Ho particolarmente apprezzato appunto il fatto che malgrado il pubblico di riferimento sia ovviamente in massima parte fatto da bambini, non c’è stato spazio alcuno per la banalizzazione di cliché o per un facile prodotto “usa e getta”. Nella migliore tradizione del musical ogni personaggio, ogni situazione ha un suo ben preciso sound che è frutto di una raffinata ricerca musicale e di un efficace approfondimento psicologico: la strega cattiva (a cui presta la propria potente voce Lucrezia Bianco) ha un tema con chitarre distorte e sonorità rock. Il maggiordomo “bacherozzo” (un ottimo Umberto Scida) invece si immerge in brani che ripescano dalla grande tradizione dell’operetta, il principe-ranocchio (Marco Caselle, in questo caso nella veste di performer) ha il suo “I am number” con una tipica ballad pop-rock attraverso la quale veicola il messaggio morale della favola -il valore della diversità- e così via, fino ad arrivare alle easter eggs delle citazioni di Rossini nascoste negli arrangiamenti e soprattutto ai numeri corali che ripropongono l’esempio del grande musical in stile Broadway.
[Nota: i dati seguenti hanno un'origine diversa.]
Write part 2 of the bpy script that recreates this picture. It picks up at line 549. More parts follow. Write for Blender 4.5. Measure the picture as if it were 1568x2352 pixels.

Il risultato è una colonna sonora di indiscusso pregio offerta in vendita online o nei foyer durante le repliche che, esattamente come lo spettacolo per la quale è stata composta, può essere apprezzata dall’intera famiglia.

Dispiace solo notare come, parlando di nicchie, il mercato discografico (e relativa distribuzione) valutando un prodotto di qualità come questo non si sia ancora reso conto delle grandi potenzialità del settore delle colonne sonore teatrali, incentrato com’è su una affannosa ricerca di progetti con appeal radiofonico, ma a prescindere dall’ovvia valenza culturale che avrebbe un’operazione di questo tipo, anche il ritorno economico dovrebbe a rigor di logica diventare ben presto parte dell’equazione.


Più gente si avvicina al teatro musicale infatti, più gente diventa potenziale acquirente del relativo prodotto discografico. Più prodotti discografici relativi al mondo del teatro musicale vengono proposti al pubblico, più gente si avvicina al teatro. E via dicendo, fino alla creazione di un inevitabile circolo virtuoso.